PROBLEM REQUIREMENTS>
Reproduce, please, only the lines from the first line below to the line containing "from mathutils import Vector, Matrix", inclusive.
━━ COLLECTED MATERIAL
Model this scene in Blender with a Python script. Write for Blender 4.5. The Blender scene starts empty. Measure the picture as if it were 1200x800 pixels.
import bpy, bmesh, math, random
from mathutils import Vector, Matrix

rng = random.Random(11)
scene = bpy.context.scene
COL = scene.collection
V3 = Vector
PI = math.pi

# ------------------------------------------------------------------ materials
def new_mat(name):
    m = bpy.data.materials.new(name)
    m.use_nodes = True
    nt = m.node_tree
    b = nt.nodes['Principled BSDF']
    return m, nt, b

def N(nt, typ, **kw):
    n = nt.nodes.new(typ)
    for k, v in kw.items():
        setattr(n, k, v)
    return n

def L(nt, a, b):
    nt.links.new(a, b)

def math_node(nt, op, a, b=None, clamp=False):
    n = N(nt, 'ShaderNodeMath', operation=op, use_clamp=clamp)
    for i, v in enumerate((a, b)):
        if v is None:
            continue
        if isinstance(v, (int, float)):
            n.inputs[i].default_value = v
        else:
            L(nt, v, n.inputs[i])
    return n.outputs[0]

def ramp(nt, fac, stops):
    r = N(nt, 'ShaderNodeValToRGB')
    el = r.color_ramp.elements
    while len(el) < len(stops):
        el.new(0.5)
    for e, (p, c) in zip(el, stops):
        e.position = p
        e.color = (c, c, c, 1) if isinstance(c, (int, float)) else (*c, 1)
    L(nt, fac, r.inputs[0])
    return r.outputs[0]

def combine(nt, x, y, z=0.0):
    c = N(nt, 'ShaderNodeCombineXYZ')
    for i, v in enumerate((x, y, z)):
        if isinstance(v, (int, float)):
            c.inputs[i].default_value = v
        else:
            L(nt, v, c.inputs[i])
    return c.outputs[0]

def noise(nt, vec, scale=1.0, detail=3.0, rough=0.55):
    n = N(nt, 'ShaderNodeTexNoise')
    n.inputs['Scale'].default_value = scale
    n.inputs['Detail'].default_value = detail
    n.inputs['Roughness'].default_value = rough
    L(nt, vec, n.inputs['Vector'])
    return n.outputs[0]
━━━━
WORKED ANSWER>
Model this scene in Blender with a Python script. Write for Blender 4.5. The Blender scene starts empty. Measure the picture as if it were 1200x800 pixels.
import bpy, bmesh, math, random
from mathutils import Vector, Matrix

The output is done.